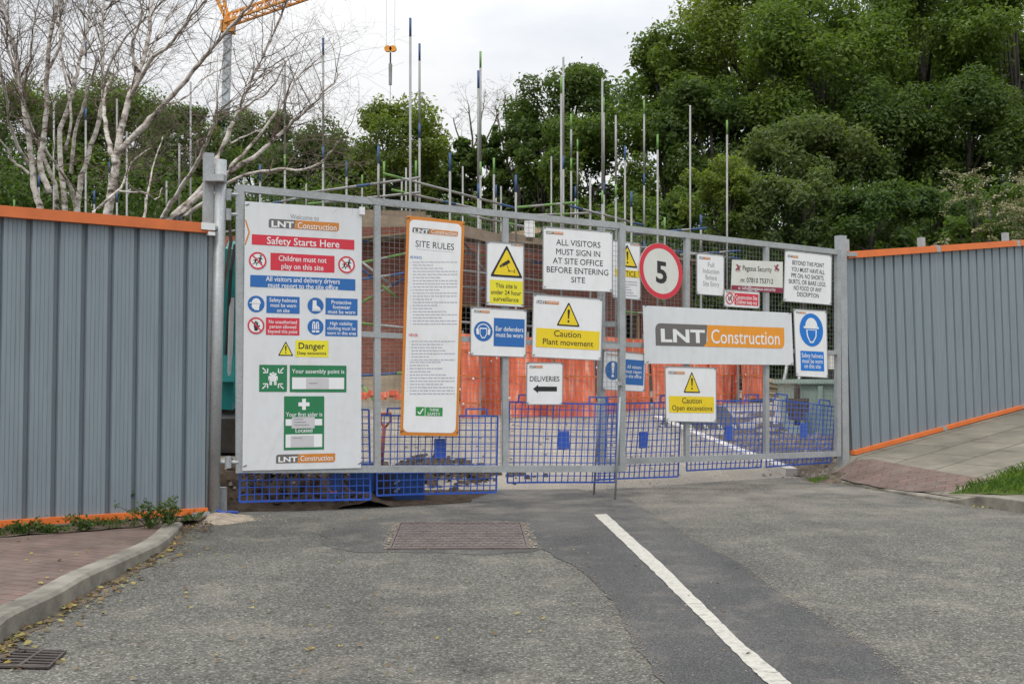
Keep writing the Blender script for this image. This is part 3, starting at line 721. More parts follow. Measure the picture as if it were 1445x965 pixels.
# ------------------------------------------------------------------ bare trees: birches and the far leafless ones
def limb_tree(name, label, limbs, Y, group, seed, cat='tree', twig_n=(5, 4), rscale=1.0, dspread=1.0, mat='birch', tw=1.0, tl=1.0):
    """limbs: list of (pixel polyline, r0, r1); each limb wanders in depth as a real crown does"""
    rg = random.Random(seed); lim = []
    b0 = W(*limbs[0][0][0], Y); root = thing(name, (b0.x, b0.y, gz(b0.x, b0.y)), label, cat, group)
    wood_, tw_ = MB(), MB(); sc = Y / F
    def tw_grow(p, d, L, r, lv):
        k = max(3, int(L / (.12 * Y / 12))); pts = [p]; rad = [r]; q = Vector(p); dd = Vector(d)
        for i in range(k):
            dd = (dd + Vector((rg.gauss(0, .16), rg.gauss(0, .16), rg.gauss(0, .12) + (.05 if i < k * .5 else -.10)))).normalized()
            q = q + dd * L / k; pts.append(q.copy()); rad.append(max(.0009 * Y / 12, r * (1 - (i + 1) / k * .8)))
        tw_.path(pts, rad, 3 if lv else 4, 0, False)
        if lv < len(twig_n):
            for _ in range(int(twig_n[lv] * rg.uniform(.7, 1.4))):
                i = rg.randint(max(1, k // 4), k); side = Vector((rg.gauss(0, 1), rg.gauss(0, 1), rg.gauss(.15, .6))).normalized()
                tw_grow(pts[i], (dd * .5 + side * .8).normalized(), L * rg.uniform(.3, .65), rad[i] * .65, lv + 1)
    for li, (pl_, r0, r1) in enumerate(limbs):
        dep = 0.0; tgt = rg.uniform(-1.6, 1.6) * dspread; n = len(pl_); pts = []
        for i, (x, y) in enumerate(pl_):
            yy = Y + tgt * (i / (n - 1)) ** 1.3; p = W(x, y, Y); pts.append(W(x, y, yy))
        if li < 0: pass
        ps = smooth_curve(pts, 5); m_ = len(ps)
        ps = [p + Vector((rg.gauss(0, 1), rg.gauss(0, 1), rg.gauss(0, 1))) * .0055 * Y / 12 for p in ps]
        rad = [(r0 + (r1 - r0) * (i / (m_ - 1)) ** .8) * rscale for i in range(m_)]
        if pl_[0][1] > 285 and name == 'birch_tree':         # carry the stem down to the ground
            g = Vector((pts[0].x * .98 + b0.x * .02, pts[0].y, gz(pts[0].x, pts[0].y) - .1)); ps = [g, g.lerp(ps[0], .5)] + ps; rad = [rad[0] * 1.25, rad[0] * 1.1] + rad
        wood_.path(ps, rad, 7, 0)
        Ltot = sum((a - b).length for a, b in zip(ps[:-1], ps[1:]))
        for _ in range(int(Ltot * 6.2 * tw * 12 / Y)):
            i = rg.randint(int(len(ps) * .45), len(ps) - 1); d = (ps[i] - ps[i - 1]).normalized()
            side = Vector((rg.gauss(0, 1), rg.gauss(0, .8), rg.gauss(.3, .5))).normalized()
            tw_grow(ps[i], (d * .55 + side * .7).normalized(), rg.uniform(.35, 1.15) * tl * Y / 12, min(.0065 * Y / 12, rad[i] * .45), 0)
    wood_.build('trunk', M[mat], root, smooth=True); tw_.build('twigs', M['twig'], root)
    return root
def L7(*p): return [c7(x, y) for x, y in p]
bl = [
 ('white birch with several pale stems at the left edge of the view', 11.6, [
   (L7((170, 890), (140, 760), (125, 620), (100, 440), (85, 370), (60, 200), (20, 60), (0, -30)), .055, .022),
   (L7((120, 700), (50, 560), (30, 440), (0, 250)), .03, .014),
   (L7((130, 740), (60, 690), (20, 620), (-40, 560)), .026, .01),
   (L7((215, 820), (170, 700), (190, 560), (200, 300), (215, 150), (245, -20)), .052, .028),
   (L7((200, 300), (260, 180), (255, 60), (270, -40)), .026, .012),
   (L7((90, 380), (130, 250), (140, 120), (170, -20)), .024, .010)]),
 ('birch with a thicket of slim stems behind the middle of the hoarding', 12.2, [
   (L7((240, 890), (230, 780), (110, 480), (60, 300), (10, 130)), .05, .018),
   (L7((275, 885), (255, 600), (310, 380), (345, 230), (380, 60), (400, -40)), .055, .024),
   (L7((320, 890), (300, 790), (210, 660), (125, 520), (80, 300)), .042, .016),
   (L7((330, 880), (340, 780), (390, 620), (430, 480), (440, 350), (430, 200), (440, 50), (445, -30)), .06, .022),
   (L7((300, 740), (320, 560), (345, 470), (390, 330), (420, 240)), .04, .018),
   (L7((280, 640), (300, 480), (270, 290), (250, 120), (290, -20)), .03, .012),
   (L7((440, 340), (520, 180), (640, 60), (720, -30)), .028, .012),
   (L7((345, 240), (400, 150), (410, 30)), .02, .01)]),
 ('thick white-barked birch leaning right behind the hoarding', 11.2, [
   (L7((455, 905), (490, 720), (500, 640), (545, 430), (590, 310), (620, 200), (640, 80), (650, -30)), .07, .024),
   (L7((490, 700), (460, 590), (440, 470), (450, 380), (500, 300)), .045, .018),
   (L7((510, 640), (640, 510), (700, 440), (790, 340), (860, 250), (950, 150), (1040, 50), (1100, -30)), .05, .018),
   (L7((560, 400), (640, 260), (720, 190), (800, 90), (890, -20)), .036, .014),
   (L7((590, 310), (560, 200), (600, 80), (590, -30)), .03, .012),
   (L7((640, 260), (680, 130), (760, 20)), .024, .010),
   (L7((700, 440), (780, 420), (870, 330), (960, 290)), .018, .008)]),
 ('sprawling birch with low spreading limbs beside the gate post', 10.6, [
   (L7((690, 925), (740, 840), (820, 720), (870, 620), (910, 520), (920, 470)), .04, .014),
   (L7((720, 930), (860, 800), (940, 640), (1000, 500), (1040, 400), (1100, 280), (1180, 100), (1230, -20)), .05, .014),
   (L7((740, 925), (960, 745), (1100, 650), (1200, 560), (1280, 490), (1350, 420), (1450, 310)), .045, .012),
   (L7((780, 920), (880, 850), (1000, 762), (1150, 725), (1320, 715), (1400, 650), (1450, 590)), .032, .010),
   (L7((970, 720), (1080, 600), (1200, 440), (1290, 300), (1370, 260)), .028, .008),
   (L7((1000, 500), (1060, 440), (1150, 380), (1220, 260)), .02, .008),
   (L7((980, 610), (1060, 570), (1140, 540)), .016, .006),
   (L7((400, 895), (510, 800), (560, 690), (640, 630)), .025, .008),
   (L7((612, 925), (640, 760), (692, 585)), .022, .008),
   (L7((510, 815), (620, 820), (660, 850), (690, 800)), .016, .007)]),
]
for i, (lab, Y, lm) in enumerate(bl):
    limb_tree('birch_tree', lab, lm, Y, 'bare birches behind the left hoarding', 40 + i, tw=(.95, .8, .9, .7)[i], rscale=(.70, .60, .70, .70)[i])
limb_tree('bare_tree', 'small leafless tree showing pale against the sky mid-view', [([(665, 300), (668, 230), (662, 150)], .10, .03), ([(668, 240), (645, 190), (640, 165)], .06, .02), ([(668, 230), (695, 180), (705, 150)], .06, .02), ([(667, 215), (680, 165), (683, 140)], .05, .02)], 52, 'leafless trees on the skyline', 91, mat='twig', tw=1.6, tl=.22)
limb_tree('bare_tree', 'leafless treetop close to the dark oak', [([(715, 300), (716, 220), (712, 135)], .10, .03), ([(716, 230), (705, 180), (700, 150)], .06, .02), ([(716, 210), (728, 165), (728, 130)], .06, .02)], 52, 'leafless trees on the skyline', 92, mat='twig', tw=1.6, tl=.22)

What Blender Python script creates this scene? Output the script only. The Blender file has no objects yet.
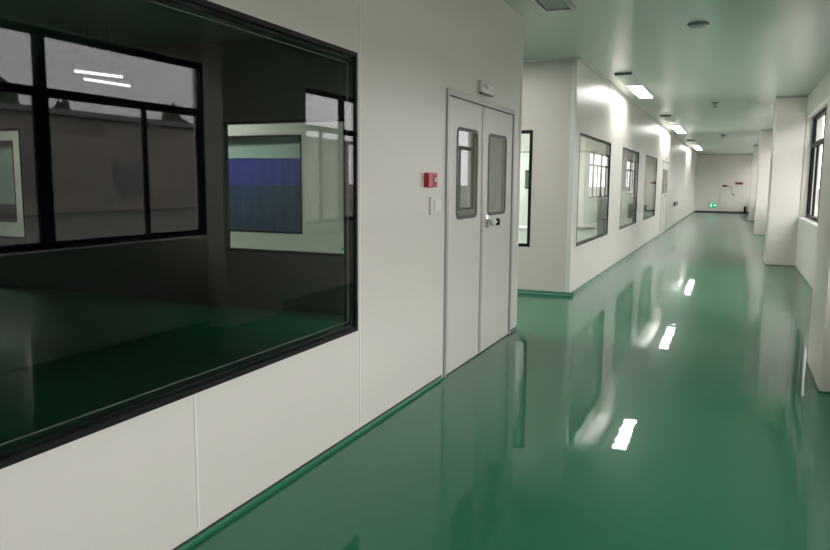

Given exercise: Give all the lines above again, character for character, without pictures.

Reply:
Keep writing the Blender script for this image. This is part 3, starting at line 721. More parts follow. Measure the picture as if it were 1445x965 pixels.
# ------------------------------------------------------------------ bare trees: birches and the far leafless ones
def limb_tree(name, label, limbs, Y, group, seed, cat='tree', twig_n=(5, 4), rscale=1.0, dspread=1.0, mat='birch', tw=1.0, tl=1.0):
    """limbs: list of (pixel polyline, r0, r1); each limb wanders in depth as a real crown does"""
    rg = random.Random(seed); lim = []
    b0 = W(*limbs[0][0][0], Y); root = thing(name, (b0.x, b0.y, gz(b0.x, b0.y)), label, cat, group)
    wood_, tw_ = MB(), MB(); sc = Y / F
    def tw_grow(p, d, L, r, lv):
        k = max(3, int(L / (.12 * Y / 12))); pts = [p]; rad = [r]; q = Vector(p); dd = Vector(d)
        for i in range(k):
            dd = (dd + Vector((rg.gauss(0, .16), rg.gauss(0, .16), rg.gauss(0, .12) + (.05 if i < k * .5 else -.10)))).normalized()
            q = q + dd * L / k; pts.append(q.copy()); rad.append(max(.0009 * Y / 12, r * (1 - (i + 1) / k * .8)))
        tw_.path(pts, rad, 3 if lv else 4, 0, False)
        if lv < len(twig_n):
            for _ in range(int(twig_n[lv] * rg.uniform(.7, 1.4))):
                i = rg.randint(max(1, k // 4), k); side = Vector((rg.gauss(0, 1), rg.gauss(0, 1), rg.gauss(.15, .6))).normalized()
                tw_grow(pts[i], (dd * .5 + side * .8).normalized(), L * rg.uniform(.3, .65), rad[i] * .65, lv + 1)
    for li, (pl_, r0, r1) in enumerate(limbs):
        dep = 0.0; tgt = rg.uniform(-1.6, 1.6) * dspread; n = len(pl_); pts = []
        for i, (x, y) in enumerate(pl_):
            yy = Y + tgt * (i / (n - 1)) ** 1.3; p = W(x, y, Y); pts.append(W(x, y, yy))
        if li < 0: pass
        ps = smooth_curve(pts, 5); m_ = len(ps)
        ps = [p + Vector((rg.gauss(0, 1), rg.gauss(0, 1), rg.gauss(0, 1))) * .0055 * Y / 12 for p in ps]
        rad = [(r0 + (r1 - r0) * (i / (m_ - 1)) ** .8) * rscale for i in range(m_)]
        if pl_[0][1] > 285 and name == 'birch_tree':         # carry the stem down to the ground
            g = Vector((pts[0].x * .98 + b0.x * .02, pts[0].y, gz(pts[0].x, pts[0].y) - .1)); ps = [g, g.lerp(ps[0], .5)] + ps; rad = [rad[0] * 1.25, rad[0] * 1.1] + rad
        wood_.path(ps, rad, 7, 0)
        Ltot = sum((a - b).length for a, b in zip(ps[:-1], ps[1:]))
        for _ in range(int(Ltot * 6.2 * tw * 12 / Y)):
            i = rg.randint(int(len(ps) * .45), len(ps) - 1); d = (ps[i] - ps[i - 1]).normalized()
            side = Vector((rg.gauss(0, 1), rg.gauss(0, .8), rg.gauss(.3, .5))).normalized()
            tw_grow(ps[i], (d * .55 + side * .7).normalized(), rg.uniform(.35, 1.15) * tl * Y / 12, min(.0065 * Y / 12, rad[i] * .45), 0)
    wood_.build('trunk', M[mat], root, smooth=True); tw_.build('twigs', M['twig'], root)
    return root
def L7(*p): return [c7(x, y) for x, y in p]
bl = [
 ('white birch with several pale stems at the left edge of the view', 11.6, [
   (L7((170, 890), (140, 760), (125, 620), (100, 440), (85, 370), (60, 200), (20, 60), (0, -30)), .055, .022),
   (L7((120, 700), (50, 560), (30, 440), (0, 250)), .03, .014),
   (L7((130, 740), (60, 690), (20, 620), (-40, 560)), .026, .01),
   (L7((215, 820), (170, 700), (190, 560), (200, 300), (215, 150), (245, -20)), .052, .028),
   (L7((200, 300), (260, 180), (255, 60), (270, -40)), .026, .012),
   (L7((90, 380), (130, 250), (140, 120), (170, -20)), .024, .010)]),
 ('birch with a thicket of slim stems behind the middle of the hoarding', 12.2, [
   (L7((240, 890), (230, 780), (110, 480), (60, 300), (10, 130)), .05, .018),
   (L7((275, 885), (255, 600), (310, 380), (345, 230), (380, 60), (400, -40)), .055, .024),
   (L7((320, 890), (300, 790), (210, 660), (125, 520), (80, 300)), .042, .016),
   (L7((330, 880), (340, 780), (390, 620), (430, 480), (440, 350), (430, 200), (440, 50), (445, -30)), .06, .022),
   (L7((300, 740), (320, 560), (345, 470), (390, 330), (420, 240)), .04, .018),
   (L7((280, 640), (300, 480), (270, 290), (250, 120), (290, -20)), .03, .012),
   (L7((440, 340), (520, 180), (640, 60), (720, -30)), .028, .012),
   (L7((345, 240), (400, 150), (410, 30)), .02, .01)]),
 ('thick white-barked birch leaning right behind the hoarding', 11.2, [
   (L7((455, 905), (490, 720), (500, 640), (545, 430), (590, 310), (620, 200), (640, 80), (650, -30)), .07, .024),
   (L7((490, 700), (460, 590), (440, 470), (450, 380), (500, 300)), .045, .018),
   (L7((510, 640), (640, 510), (700, 440), (790, 340), (860, 250), (950, 150), (1040, 50), (1100, -30)), .05, .018),
   (L7((560, 400), (640, 260), (720, 190), (800, 90), (890, -20)), .036, .014),
   (L7((590, 310), (560, 200), (600, 80), (590, -30)), .03, .012),
   (L7((640, 260), (680, 130), (760, 20)), .024, .010),
   (L7((700, 440), (780, 420), (870, 330), (960, 290)), .018, .008)]),
 ('sprawling birch with low spreading limbs beside the gate post', 10.6, [
   (L7((690, 925), (740, 840), (820, 720), (870, 620), (910, 520), (920, 470)), .04, .014),
   (L7((720, 930), (860, 800), (940, 640), (1000, 500), (1040, 400), (1100, 280), (1180, 100), (1230, -20)), .05, .014),
   (L7((740, 925), (960, 745), (1100, 650), (1200, 560), (1280, 490), (1350, 420), (1450, 310)), .045, .012),
   (L7((780, 920), (880, 850), (1000, 762), (1150, 725), (1320, 715), (1400, 650), (1450, 590)), .032, .010),
   (L7((970, 720), (1080, 600), (1200, 440), (1290, 300), (1370, 260)), .028, .008),
   (L7((1000, 500), (1060, 440), (1150, 380), (1220, 260)), .02, .008),
   (L7((980, 610), (1060, 570), (1140, 540)), .016, .006),
   (L7((400, 895), (510, 800), (560, 690), (640, 630)), .025, .008),
   (L7((612, 925), (640, 760), (692, 585)), .022, .008),
   (L7((510, 815), (620, 820), (660, 850), (690, 800)), .016, .007)]),
]
for i, (lab, Y, lm) in enumerate(bl):
    limb_tree('birch_tree', lab, lm, Y, 'bare birches behind the left hoarding', 40 + i, tw=(.95, .8, .9, .7)[i], rscale=(.70, .60, .70, .70)[i])
limb_tree('bare_tree', 'small leafless tree showing pale against the sky mid-view', [([(665, 300), (668, 230), (662, 150)], .10, .03), ([(668, 240), (645, 190), (640, 165)], .06, .02), ([(668, 230), (695, 180), (705, 150)], .06, .02), ([(667, 215), (680, 165), (683, 140)], .05, .02)], 52, 'leafless trees on the skyline', 91, mat='twig', tw=1.6, tl=.22)
limb_tree('bare_tree', 'leafless treetop close to the dark oak', [([(715, 300), (716, 220), (712, 135)], .10, .03), ([(716, 230), (705, 180), (700, 150)], .06, .02), ([(716, 210), (728, 165), (728, 130)], .06, .02)], 52, 'leafless trees on the skyline', 92, mat='twig', tw=1.6, tl=.22)

What Blender Python script creates this scene? Output the script only. The Blender file has no objects yet.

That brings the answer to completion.